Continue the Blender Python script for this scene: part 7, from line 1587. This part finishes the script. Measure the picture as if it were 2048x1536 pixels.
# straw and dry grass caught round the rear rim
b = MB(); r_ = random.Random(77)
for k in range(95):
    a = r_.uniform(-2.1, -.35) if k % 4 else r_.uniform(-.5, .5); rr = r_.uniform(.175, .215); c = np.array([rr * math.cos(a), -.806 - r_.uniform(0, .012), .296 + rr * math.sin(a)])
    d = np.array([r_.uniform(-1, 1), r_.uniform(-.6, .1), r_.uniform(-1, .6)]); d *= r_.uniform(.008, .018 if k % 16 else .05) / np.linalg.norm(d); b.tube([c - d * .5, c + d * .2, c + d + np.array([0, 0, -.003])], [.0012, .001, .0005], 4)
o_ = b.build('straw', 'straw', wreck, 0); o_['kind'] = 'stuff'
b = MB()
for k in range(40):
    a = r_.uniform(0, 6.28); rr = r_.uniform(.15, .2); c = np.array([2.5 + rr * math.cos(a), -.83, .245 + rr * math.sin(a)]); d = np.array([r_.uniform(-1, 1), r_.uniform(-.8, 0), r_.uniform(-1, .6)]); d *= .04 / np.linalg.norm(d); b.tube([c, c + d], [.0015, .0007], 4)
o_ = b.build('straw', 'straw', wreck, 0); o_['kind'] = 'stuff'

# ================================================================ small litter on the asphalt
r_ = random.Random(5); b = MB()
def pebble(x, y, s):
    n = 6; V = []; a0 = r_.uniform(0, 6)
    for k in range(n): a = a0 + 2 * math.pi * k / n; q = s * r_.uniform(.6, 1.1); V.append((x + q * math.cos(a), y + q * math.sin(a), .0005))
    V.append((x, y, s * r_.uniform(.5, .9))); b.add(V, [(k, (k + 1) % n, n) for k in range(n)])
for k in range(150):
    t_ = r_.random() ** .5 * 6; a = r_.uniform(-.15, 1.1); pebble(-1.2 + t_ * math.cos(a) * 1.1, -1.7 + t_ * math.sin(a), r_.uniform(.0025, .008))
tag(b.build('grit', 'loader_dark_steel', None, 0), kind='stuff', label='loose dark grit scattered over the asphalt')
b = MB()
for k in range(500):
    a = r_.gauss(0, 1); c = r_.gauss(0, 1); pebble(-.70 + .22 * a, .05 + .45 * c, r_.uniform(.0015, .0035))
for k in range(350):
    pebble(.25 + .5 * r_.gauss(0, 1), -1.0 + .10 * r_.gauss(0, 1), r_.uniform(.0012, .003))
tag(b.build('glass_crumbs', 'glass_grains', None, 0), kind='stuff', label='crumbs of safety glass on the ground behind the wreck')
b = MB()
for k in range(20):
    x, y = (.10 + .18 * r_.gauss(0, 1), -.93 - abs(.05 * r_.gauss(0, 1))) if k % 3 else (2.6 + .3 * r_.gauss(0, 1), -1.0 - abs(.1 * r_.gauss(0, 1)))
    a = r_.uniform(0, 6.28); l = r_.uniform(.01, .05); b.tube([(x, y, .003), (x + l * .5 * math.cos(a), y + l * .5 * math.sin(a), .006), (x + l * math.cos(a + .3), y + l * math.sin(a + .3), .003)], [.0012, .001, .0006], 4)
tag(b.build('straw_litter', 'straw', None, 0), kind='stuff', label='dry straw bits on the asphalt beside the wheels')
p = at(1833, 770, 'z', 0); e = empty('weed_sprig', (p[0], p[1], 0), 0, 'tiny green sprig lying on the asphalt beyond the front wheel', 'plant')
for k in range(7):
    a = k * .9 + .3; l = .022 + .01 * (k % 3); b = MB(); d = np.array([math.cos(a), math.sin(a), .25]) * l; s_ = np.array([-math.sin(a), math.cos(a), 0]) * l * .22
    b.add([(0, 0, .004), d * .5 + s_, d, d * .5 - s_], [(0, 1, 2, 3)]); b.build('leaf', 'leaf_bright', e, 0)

● **WORK REQUIRED**: Go through the listing above and restate it word for word.

● **RESULT OF THIS EXERCISE**:
Continue the Blender Python script for this scene: part 7, from line 1587. This part finishes the script. Measure the picture as if it were 2048x1536 pixels.
# straw and dry grass caught round the rear rim
b = MB(); r_ = random.Random(77)
for k in range(95):
    a = r_.uniform(-2.1, -.35) if k % 4 else r_.uniform(-.5, .5); rr = r_.uniform(.175, .215); c = np.array([rr * math.cos(a), -.806 - r_.uniform(0, .012), .296 + rr * math.sin(a)])
    d = np.array([r_.uniform(-1, 1), r_.uniform(-.6, .1), r_.uniform(-1, .6)]); d *= r_.uniform(.008, .018 if k % 16 else .05) / np.linalg.norm(d); b.tube([c - d * .5, c + d * .2, c + d + np.array([0, 0, -.003])], [.0012, .001, .0005], 4)
o_ = b.build('straw', 'straw', wreck, 0); o_['kind'] = 'stuff'
b = MB()
for k in range(40):
    a = r_.uniform(0, 6.28); rr = r_.uniform(.15, .2); c = np.array([2.5 + rr * math.cos(a), -.83, .245 + rr * math.sin(a)]); d = np.array([r_.uniform(-1, 1), r_.uniform(-.8, 0), r_.uniform(-1, .6)]); d *= .04 / np.linalg.norm(d); b.tube([c, c + d], [.0015, .0007], 4)
o_ = b.build('straw', 'straw', wreck, 0); o_['kind'] = 'stuff'

# ================================================================ small litter on the asphalt
r_ = random.Random(5); b = MB()
def pebble(x, y, s):
    n = 6; V = []; a0 = r_.uniform(0, 6)
    for k in range(n): a = a0 + 2 * math.pi * k / n; q = s * r_.uniform(.6, 1.1); V.append((x + q * math.cos(a), y + q * math.sin(a), .0005))
    V.append((x, y, s * r_.uniform(.5, .9))); b.add(V, [(k, (k + 1) % n, n) for k in range(n)])
for k in range(150):
    t_ = r_.random() ** .5 * 6; a = r_.uniform(-.15, 1.1); pebble(-1.2 + t_ * math.cos(a) * 1.1, -1.7 + t_ * math.sin(a), r_.uniform(.0025, .008))
tag(b.build('grit', 'loader_dark_steel', None, 0), kind='stuff', label='loose dark grit scattered over the asphalt')
b = MB()
for k in range(500):
    a = r_.gauss(0, 1); c = r_.gauss(0, 1); pebble(-.70 + .22 * a, .05 + .45 * c, r_.uniform(.0015, .0035))
for k in range(350):
    pebble(.25 + .5 * r_.gauss(0, 1), -1.0 + .10 * r_.gauss(0, 1), r_.uniform(.0012, .003))
tag(b.build('glass_crumbs', 'glass_grains', None, 0), kind='stuff', label='crumbs of safety glass on the ground behind the wreck')
b = MB()
for k in range(20):
    x, y = (.10 + .18 * r_.gauss(0, 1), -.93 - abs(.05 * r_.gauss(0, 1))) if k % 3 else (2.6 + .3 * r_.gauss(0, 1), -1.0 - abs(.1 * r_.gauss(0, 1)))
    a = r_.uniform(0, 6.28); l = r_.uniform(.01, .05); b.tube([(x, y, .003), (x + l * .5 * math.cos(a), y + l * .5 * math.sin(a), .006), (x + l * math.cos(a + .3), y + l * math.sin(a + .3), .003)], [.0012, .001, .0006], 4)
tag(b.build('straw_litter', 'straw', None, 0), kind='stuff', label='dry straw bits on the asphalt beside the wheels')
p = at(1833, 770, 'z', 0); e = empty('weed_sprig', (p[0], p[1], 0), 0, 'tiny green sprig lying on the asphalt beyond the front wheel', 'plant')
for k in range(7):
    a = k * .9 + .3; l = .022 + .01 * (k % 3); b = MB(); d = np.array([math.cos(a), math.sin(a), .25]) * l; s_ = np.array([-math.sin(a), math.cos(a), 0]) * l * .22
    b.add([(0, 0, .004), d * .5 + s_, d, d * .5 - s_], [(0, 1, 2, 3)]); b.build('leaf', 'leaf_bright', e, 0)